Provided material:
## Start

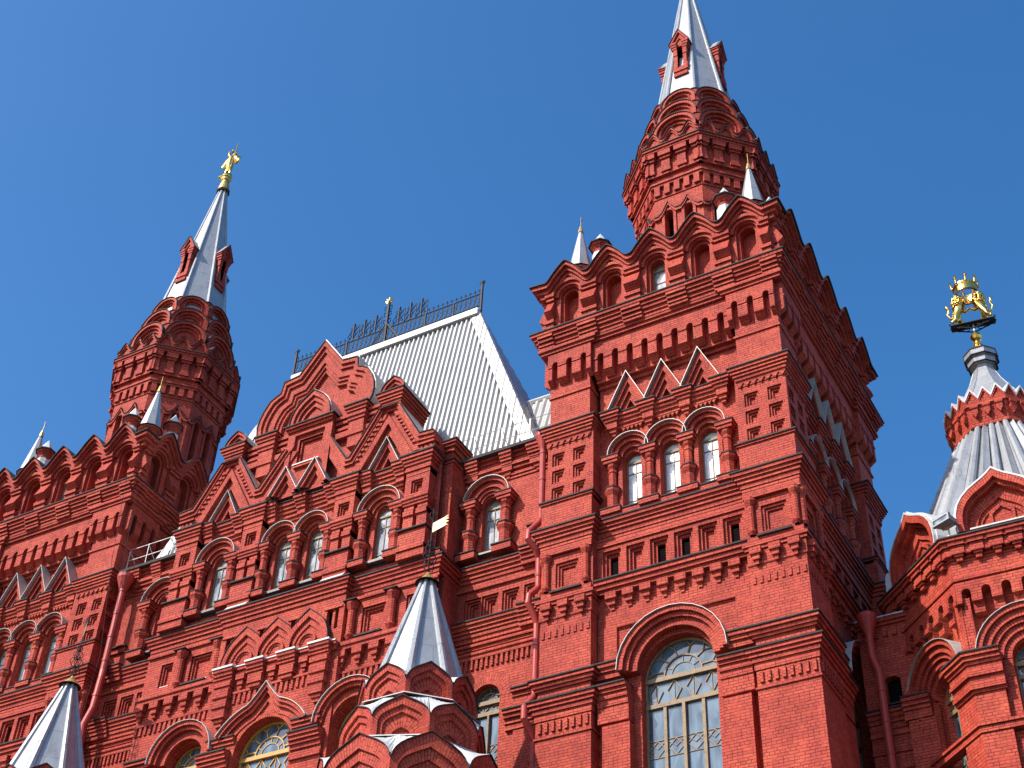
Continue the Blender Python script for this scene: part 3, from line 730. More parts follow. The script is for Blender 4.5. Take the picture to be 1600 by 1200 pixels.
    for k in range(8):
        an = pi/8+pi/4*k; rb, rt = ab/cos(pi/8), at/cos(pi/8)
        pts = [(cx+(rb+(rt-rb)*t)*cos(an), cy+(rb+(rt-rb)*t)*sin(an), zb+(zt-zb)*t) for t in [i/12 for i in range(13)]]
        s.tube(pts, [0.115-0.055*i/12 for i in range(13)], 8, ZINC)
    sp = s.build('spire', T)
    g = MB(); g.lathe(cx, cy, [(0.32, 72.6), (0.40, 72.66), (0.36, 72.9), (0.24, 73.55), (0.30, 73.62), (0.34, 73.78), (0.22, 73.9), (0.0, 73.92)], 16, GOLDD)
    g.lathe(cx, cy, [(0.43, 72.55), (0.43, 72.68), (0.3, 72.7)], 8, DARK, pi/8)
    g.build('spire_collar', T, smooth=False)
    for fr0 in facets(cx, cy, 0.0)[::2]:
        m = MB(); fr = fr0.shift(0, 1.56); hw = 0.37
        m.box(fr, -hw, hw, 63.2, 63.42, -0.9, 0.10); m.box(fr, -hw+.06, hw-.06, 63.42, 63.6, -0.9, 0.02); m.box(fr, -hw-.02, hw+.02, 63.6, 63.85, -0.9, 0.08)
        m.holes(fr, rect(-hw+.05, hw-.05, 63.85, 66.2), [rect(-0.15, 0.15, 64.05, 65.7)], -0.02, 0.25, floor=DARKG)
        for sg in (-1, 1):
            for z0, z1, q in ((63.85, 64.15, .1), (64.2, 64.9, .05), (64.95, 65.45, .08), (65.45, 65.62, .13), (65.62, 65.8, .18), (65.8, 65.98, .23)):
                x0, x1 = sorted((sg*(hw-.22), sg*(hw-.08+q))); m.box(fr, x0, x1, z0, z1, -0.9, q*.6)
        for sg in (-1, 1): m.face([fr.p(sg*(hw-.05), 63.85, -.02), fr.p(sg*(hw-.05), 63.85, -1.2), fr.p(sg*(hw-.05), 66.2, -1.2), fr.p(sg*(hw-.05), 66.2, -.02)], BRICK)
        O = [(-0.53, 65.98), (0, 66.95), (0.53, 65.98)]
        m.strip(fr, O, [(-0.36, 65.98), (0, 66.72), (0.36, 65.98)], -0.2, 0.14, ends=True); m.strip(fr, [(-0.36, 65.98), (0, 66.72), (0.36, 65.98)], [(-0.2, 65.98), (0, 66.32), (0.2, 65.98)], -0.2, 0.04)
        m.prism(fr, [(-0.51, 65.98), (0.51, 65.98), (0, 66.90)], -0.1, -0.03)
        P = fr.p
        m.face([P(-0.57, 65.9, .18), P(0, 66.99, .18), P(0, 66.99, -1.3), P(-0.57, 65.9, -1.3)], ZINC); m.face([P(0.57, 65.9, .18), P(0, 66.99, .18), P(0, 66.99, -1.3), P(0.57, 65.9, -1.3)], ZINC)
        m.strip(fr, [(-0.57, 65.9), (0, 66.99), (0.57, 65.9)], [(-0.54, 65.9), (0, 66.94), (0.54, 65.9)], 0.0, 0.18, mat=DARK)
        m.build('dormer', T)
    # --- turrets: corner cones and little capped posts
    def cone(x, y):
        t = MB()
        t.lathe(x, y, [(0.46, 46.3), (0.46, 47.55), (0.40, 47.6)], 8, WHITE, pi/8)
        t.lathe(x, y, [(0.36, 47.6), (0.36, 47.8), (0.45, 47.95), (0.56, 48.05), (0.60, 48.15)], 12, BRICK)
        t.lathe(x, y, [(0.66, 48.15), (0.62, 48.21), (0.5, 48.25)], 12, DARK)
        t.lathe(x, y, [(0.55, 48.25), (0.09, 50.75)], 8, ZINC, pi/8)
        t.lathe(x, y, [(0.13, 50.70), (0.11, 50.85), (0.04, 51.15), (0.015, 51.2), (0.012, 51.75), (0, 51.78)], 8, GOLDD)
        t.tube([(x-0.1, y, 51.5), (x+0.1, y, 51.5)], 0.012, 5, IRON)
        t.build('corner_turret', T)
    def post(x, y, z=47.3):
        t = MB()
        t.lathe(x, y, [(0.36, 46.2), (0.36, z+0.75), (0.30, z+0.8)], 8, WHITE, pi/8)
        t.lathe(x, y, [(0.27, z+.8), (0.27, z+1.0), (0.36, z+1.12), (0.44, z+1.2), (0.47, z+1.28)], 8, BRICK, pi/8)
        t.lathe(x, y, [(0.47, z+1.28), (0.54, z+1.28), (0.54, z+1.34), (0.36, z+1.40)], 8, DARK, pi/8)
        t.lathe(x, y, [(0.38, z+1.38), (0.34, z+1.50), (0, z+2.15)], 8, WHITE, pi/8)
        t.build('capped_post', T)
    for sx in (-1, 1):
        for sy in (0, 1):
            yy = lambda v: v if sy == 0 else 2*HD-v
            cone(sx*4.0, yy(1.0)); post(sx*2.9, yy(0.75), 47.75); post(sx*4.4, yy(2.1), 47.75)
    return T
TR = build_tower('corner_tower', 'corner tower at the right with its spire running out of the top of the photo')
TR.location = (16, 0, 0)
TL = copy_tree(TR, museum, (-32.0, 0, 0))
TL['label'] = 'corner tower at the left whose spire carries the gilded figure'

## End

Copy the data character for character, but drop all pictures from the copy.

Continue the Blender Python script for this scene: part 3, from line 730. More parts follow. The script is for Blender 4.5. Take the picture to be 1600 by 1200 pixels.
    for k in range(8):
        an = pi/8+pi/4*k; rb, rt = ab/cos(pi/8), at/cos(pi/8)
        pts = [(cx+(rb+(rt-rb)*t)*cos(an), cy+(rb+(rt-rb)*t)*sin(an), zb+(zt-zb)*t) for t in [i/12 for i in range(13)]]
        s.tube(pts, [0.115-0.055*i/12 for i in range(13)], 8, ZINC)
    sp = s.build('spire', T)
    g = MB(); g.lathe(cx, cy, [(0.32, 72.6), (0.40, 72.66), (0.36, 72.9), (0.24, 73.55), (0.30, 73.62), (0.34, 73.78), (0.22, 73.9), (0.0, 73.92)], 16, GOLDD)
    g.lathe(cx, cy, [(0.43, 72.55), (0.43, 72.68), (0.3, 72.7)], 8, DARK, pi/8)
    g.build('spire_collar', T, smooth=False)
    for fr0 in facets(cx, cy, 0.0)[::2]:
        m = MB(); fr = fr0.shift(0, 1.56); hw = 0.37
        m.box(fr, -hw, hw, 63.2, 63.42, -0.9, 0.10); m.box(fr, -hw+.06, hw-.06, 63.42, 63.6, -0.9, 0.02); m.box(fr, -hw-.02, hw+.02, 63.6, 63.85, -0.9, 0.08)
        m.holes(fr, rect(-hw+.05, hw-.05, 63.85, 66.2), [rect(-0.15, 0.15, 64.05, 65.7)], -0.02, 0.25, floor=DARKG)
        for sg in (-1, 1):
            for z0, z1, q in ((63.85, 64.15, .1), (64.2, 64.9, .05), (64.95, 65.45, .08), (65.45, 65.62, .13), (65.62, 65.8, .18), (65.8, 65.98, .23)):
                x0, x1 = sorted((sg*(hw-.22), sg*(hw-.08+q))); m.box(fr, x0, x1, z0, z1, -0.9, q*.6)
        for sg in (-1, 1): m.face([fr.p(sg*(hw-.05), 63.85, -.02), fr.p(sg*(hw-.05), 63.85, -1.2), fr.p(sg*(hw-.05), 66.2, -1.2), fr.p(sg*(hw-.05), 66.2, -.02)], BRICK)
        O = [(-0.53, 65.98), (0, 66.95), (0.53, 65.98)]
        m.strip(fr, O, [(-0.36, 65.98), (0, 66.72), (0.36, 65.98)], -0.2, 0.14, ends=True); m.strip(fr, [(-0.36, 65.98), (0, 66.72), (0.36, 65.98)], [(-0.2, 65.98), (0, 66.32), (0.2, 65.98)], -0.2, 0.04)
        m.prism(fr, [(-0.51, 65.98), (0.51, 65.98), (0, 66.90)], -0.1, -0.03)
        P = fr.p
        m.face([P(-0.57, 65.9, .18), P(0, 66.99, .18), P(0, 66.99, -1.3), P(-0.57, 65.9, -1.3)], ZINC); m.face([P(0.57, 65.9, .18), P(0, 66.99, .18), P(0, 66.99, -1.3), P(0.57, 65.9, -1.3)], ZINC)
        m.strip(fr, [(-0.57, 65.9), (0, 66.99), (0.57, 65.9)], [(-0.54, 65.9), (0, 66.94), (0.54, 65.9)], 0.0, 0.18, mat=DARK)
        m.build('dormer', T)
    # --- turrets: corner cones and little capped posts
    def cone(x, y):
        t = MB()
        t.lathe(x, y, [(0.46, 46.3), (0.46, 47.55), (0.40, 47.6)], 8, WHITE, pi/8)
        t.lathe(x, y, [(0.36, 47.6), (0.36, 47.8), (0.45, 47.95), (0.56, 48.05), (0.60, 48.15)], 12, BRICK)
        t.lathe(x, y, [(0.66, 48.15), (0.62, 48.21), (0.5, 48.25)], 12, DARK)
        t.lathe(x, y, [(0.55, 48.25), (0.09, 50.75)], 8, ZINC, pi/8)
        t.lathe(x, y, [(0.13, 50.70), (0.11, 50.85), (0.04, 51.15), (0.015, 51.2), (0.012, 51.75), (0, 51.78)], 8, GOLDD)
        t.tube([(x-0.1, y, 51.5), (x+0.1, y, 51.5)], 0.012, 5, IRON)
        t.build('corner_turret', T)
    def post(x, y, z=47.3):
        t = MB()
        t.lathe(x, y, [(0.36, 46.2), (0.36, z+0.75), (0.30, z+0.8)], 8, WHITE, pi/8)
        t.lathe(x, y, [(0.27, z+.8), (0.27, z+1.0), (0.36, z+1.12), (0.44, z+1.2), (0.47, z+1.28)], 8, BRICK, pi/8)
        t.lathe(x, y, [(0.47, z+1.28), (0.54, z+1.28), (0.54, z+1.34), (0.36, z+1.40)], 8, DARK, pi/8)
        t.lathe(x, y, [(0.38, z+1.38), (0.34, z+1.50), (0, z+2.15)], 8, WHITE, pi/8)
        t.build('capped_post', T)
    for sx in (-1, 1):
        for sy in (0, 1):
            yy = lambda v: v if sy == 0 else 2*HD-v
            cone(sx*4.0, yy(1.0)); post(sx*2.9, yy(0.75), 47.75); post(sx*4.4, yy(2.1), 47.75)
    return T
TR = build_tower('corner_tower', 'corner tower at the right with its spire running out of the top of the photo')
TR.location = (16, 0, 0)
TL = copy_tree(TR, museum, (-32.0, 0, 0))
TL['label'] = 'corner tower at the left whose spire carries the gilded figure'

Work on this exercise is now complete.